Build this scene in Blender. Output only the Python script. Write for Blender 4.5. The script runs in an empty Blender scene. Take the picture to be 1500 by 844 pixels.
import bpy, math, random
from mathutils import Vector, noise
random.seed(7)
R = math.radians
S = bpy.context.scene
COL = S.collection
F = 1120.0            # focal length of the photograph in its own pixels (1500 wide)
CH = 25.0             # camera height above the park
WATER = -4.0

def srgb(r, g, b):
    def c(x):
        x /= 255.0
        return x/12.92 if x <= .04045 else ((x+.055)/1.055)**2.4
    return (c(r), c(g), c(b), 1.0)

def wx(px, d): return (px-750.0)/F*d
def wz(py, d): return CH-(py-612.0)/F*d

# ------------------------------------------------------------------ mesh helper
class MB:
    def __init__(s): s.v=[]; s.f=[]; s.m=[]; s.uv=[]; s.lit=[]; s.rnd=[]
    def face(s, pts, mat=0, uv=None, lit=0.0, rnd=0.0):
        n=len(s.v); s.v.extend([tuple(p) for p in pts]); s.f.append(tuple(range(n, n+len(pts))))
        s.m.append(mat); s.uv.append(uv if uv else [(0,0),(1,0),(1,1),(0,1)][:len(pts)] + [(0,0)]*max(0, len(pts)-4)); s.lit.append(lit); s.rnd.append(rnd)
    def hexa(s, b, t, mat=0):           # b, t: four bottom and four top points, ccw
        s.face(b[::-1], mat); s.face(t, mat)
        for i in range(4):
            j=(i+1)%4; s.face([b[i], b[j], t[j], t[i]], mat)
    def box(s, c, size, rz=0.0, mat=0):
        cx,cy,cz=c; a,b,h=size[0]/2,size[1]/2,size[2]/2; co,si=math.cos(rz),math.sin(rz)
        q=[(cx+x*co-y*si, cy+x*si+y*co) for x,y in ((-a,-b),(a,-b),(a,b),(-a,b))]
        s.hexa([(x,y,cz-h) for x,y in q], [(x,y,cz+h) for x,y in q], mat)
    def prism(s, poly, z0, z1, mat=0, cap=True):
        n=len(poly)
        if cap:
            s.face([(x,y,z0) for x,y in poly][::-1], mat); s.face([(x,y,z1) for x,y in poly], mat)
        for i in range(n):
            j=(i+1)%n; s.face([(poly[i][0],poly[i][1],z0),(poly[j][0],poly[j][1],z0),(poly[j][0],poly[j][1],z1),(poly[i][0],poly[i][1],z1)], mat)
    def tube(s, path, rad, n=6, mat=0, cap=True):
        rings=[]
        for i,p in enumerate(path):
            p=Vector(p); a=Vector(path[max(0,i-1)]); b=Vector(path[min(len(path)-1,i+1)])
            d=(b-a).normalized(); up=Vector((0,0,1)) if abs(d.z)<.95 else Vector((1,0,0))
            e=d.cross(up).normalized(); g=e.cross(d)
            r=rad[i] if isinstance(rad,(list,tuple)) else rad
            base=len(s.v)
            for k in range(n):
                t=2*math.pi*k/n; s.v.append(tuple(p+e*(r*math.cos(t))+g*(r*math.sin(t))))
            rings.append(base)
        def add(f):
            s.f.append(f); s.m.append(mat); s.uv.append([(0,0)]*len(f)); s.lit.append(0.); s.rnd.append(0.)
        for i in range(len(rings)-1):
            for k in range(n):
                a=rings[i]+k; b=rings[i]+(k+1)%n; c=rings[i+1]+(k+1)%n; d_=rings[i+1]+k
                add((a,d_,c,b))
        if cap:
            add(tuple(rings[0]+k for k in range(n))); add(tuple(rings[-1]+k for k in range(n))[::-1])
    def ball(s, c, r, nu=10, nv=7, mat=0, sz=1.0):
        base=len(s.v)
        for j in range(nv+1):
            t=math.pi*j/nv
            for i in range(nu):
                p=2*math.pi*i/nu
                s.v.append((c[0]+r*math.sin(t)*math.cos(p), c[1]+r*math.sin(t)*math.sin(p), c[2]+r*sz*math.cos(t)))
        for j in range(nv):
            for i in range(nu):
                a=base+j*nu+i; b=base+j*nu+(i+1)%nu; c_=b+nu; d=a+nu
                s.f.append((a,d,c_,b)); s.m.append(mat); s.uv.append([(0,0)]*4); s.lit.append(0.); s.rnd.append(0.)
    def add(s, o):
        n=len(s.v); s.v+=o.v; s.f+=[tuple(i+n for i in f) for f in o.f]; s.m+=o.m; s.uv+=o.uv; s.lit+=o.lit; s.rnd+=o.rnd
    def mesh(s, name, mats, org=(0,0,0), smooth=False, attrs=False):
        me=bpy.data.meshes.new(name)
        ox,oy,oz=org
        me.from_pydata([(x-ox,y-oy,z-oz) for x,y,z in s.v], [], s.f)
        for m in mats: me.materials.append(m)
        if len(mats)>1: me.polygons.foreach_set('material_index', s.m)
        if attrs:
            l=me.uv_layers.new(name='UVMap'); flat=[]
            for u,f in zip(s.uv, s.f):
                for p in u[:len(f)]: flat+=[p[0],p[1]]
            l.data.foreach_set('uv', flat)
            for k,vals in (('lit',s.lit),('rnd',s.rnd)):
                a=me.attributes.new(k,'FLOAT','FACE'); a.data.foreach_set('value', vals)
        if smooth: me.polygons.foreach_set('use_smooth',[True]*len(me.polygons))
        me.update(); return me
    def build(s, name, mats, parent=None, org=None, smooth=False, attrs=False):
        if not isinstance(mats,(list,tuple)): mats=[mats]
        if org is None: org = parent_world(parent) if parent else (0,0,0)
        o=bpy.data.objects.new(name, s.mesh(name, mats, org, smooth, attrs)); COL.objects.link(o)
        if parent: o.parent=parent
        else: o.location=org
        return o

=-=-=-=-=

- Given request
Copy out only the lines running from the beginning of the data to the line with "def wz(py, d): return CH-(py-612.0)/F*d", both ends included.

- Answer to this problem
Build this scene in Blender. Output only the Python script. Write for Blender 4.5. The script runs in an empty Blender scene. Take the picture to be 1500 by 844 pixels.
import bpy, math, random
from mathutils import Vector, noise
random.seed(7)
R = math.radians
S = bpy.context.scene
COL = S.collection
F = 1120.0            # focal length of the photograph in its own pixels (1500 wide)
CH = 25.0             # camera height above the park
WATER = -4.0

def srgb(r, g, b):
    def c(x):
        x /= 255.0
        return x/12.92 if x <= .04045 else ((x+.055)/1.055)**2.4
    return (c(r), c(g), c(b), 1.0)

def wx(px, d): return (px-750.0)/F*d
def wz(py, d): return CH-(py-612.0)/F*d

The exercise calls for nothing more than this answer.